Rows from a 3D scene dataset
>> start
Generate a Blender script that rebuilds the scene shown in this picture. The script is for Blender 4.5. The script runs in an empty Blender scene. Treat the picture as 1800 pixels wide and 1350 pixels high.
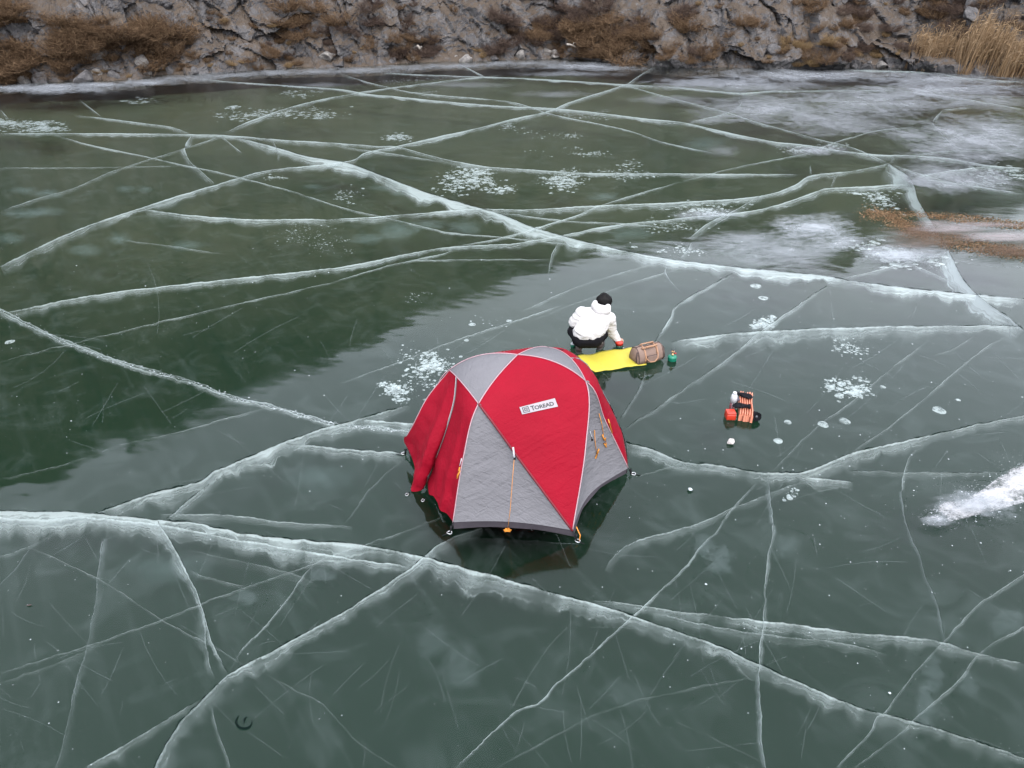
import bpy, bmesh, math, random
import numpy as np
from mathutils import Vector, Matrix
from mathutils.bvhtree import BVHTree

random.seed(7)
R = math.radians
sc = bpy.context.scene
COL = sc.collection

# ------------------------------------------------------------------ camera
CAM_H, PITCH, FPX = 4.8, R(31.0), 1292.0
cd = bpy.data.cameras.new('camera')
cd.sensor_width = 36.0
cd.lens = 36.0 * FPX / 1800.0
cd.clip_start, cd.clip_end = 0.05, 2000.0
cam = bpy.data.objects.new('camera', cd)
cam.location = (0, 0, CAM_H)
cam.rotation_euler = (R(90) - PITCH, 0, 0)
COL.objects.link(cam)
sc.camera = cam

# ------------------------------------------------------------------ sky, sun, exposure
SUN_EL, SUN_AZ = R(52), R(168)          # azimuth clockwise from +Y: behind the camera, to its right
world = bpy.data.worlds.new('World')
sc.world = world
world.use_nodes = True
wn = world.node_tree
wn.nodes.clear()
sky = wn.nodes.new('ShaderNodeTexSky')
sky.sky_type = 'NISHITA'
sky.sun_disc = False
sky.sun_elevation = SUN_EL
sky.sun_rotation = SUN_AZ
sky.air_density, sky.dust_density, sky.ozone_density = 1.0, 4.0, 1.0
hs = wn.nodes.new('ShaderNodeHueSaturation')
hs.inputs['Saturation'].default_value = 0.22
wn.links.new(sky.outputs[0], hs.inputs['Color'])
mixc = wn.nodes.new('ShaderNodeMixRGB')            # an even overcast layer over the clear-sky model
mixc.inputs['Fac'].default_value = 0.78
mixc.inputs['Color2'].default_value = (6.75, 7.3, 8.35, 1)
wn.links.new(hs.outputs[0], mixc.inputs['Color1'])
bg = wn.nodes.new('ShaderNodeBackground')
bg.inputs['Strength'].default_value = 0.11
wn.links.new(mixc.outputs[0], bg.inputs['Color'])
wo = wn.nodes.new('ShaderNodeOutputWorld')
wn.links.new(bg.outputs[0], wo.inputs['Surface'])

sd = bpy.data.lights.new('sun', 'SUN')
sd.energy = 0.9
sd.angle = R(30)
sd.color = (1.0, 0.97, 0.93)
sun = bpy.data.objects.new('sun', sd)
COL.objects.link(sun)
sun_dir = Vector((math.sin(SUN_AZ) * math.cos(SUN_EL), math.cos(SUN_AZ) * math.cos(SUN_EL), math.sin(SUN_EL)))
sun.rotation_euler = sun_dir.to_track_quat('Z', 'Y').to_euler()
sun.location = sun_dir * 60

vs = sc.view_settings
vs.view_transform = 'Standard'
vs.look = 'None'
vs.gamma = 1.0
vs.use_curve_mapping = False
vs.exposure = 2.0
cy = sc.cycles
cy.transparent_max_bounces = 24
cy.max_bounces = 6
cy.diffuse_bounces = 2
cy.glossy_bounces = 3
cy.use_denoising = True
cy.caustics_reflective = False
cy.caustics_refractive = False

# ------------------------------------------------------------------ helpers: points
_cp, _sp = math.cos(PITCH), math.sin(PITCH)
def ray(px, py):
    a, b = (px - 900) / FPX, (675 - py) / FPX
    return Vector((a, _cp + b * _sp, -_sp + b * _cp))
def at(px, py, z=0.0):
    """surveyed point: where the sight line through photo point px,py meets height z"""
    d = ray(px, py)
    return Vector((0, 0, CAM_H)) + d * ((z - CAM_H) / d.z)
def aty(px, py, y):
    d = ray(px, py)
    return Vector((0, 0, CAM_H)) + d * (y / d.y)
def mpp(px, py):
    return at(px, py).length / FPX

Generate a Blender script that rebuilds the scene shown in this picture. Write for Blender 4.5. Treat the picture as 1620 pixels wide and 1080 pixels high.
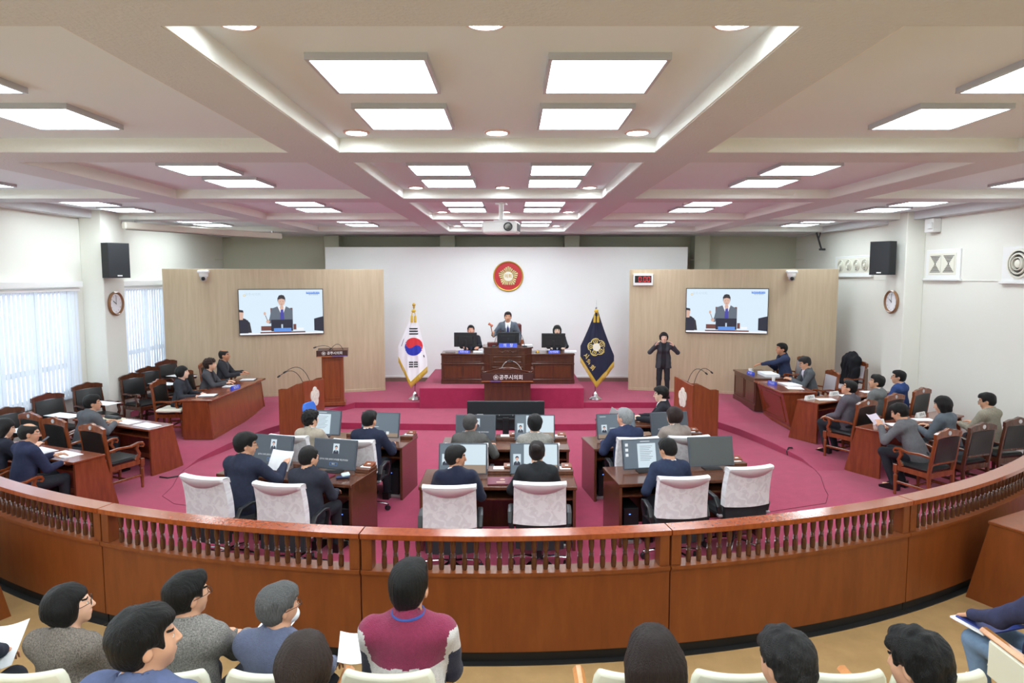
>> end
• Description of the task: From the data above, pick out each line containing "that" and copy it.

• Final result:
Generate a Blender script that rebuilds the scene shown in this picture. The script is for Blender 4.5. The script runs in an empty Blender scene. Treat the picture as 1800 pixels wide and 1350 pixels high.
Generate a Blender script that rebuilds the scene shown in this picture. Write for Blender 4.5. Treat the picture as 1620 pixels wide and 1080 pixels high.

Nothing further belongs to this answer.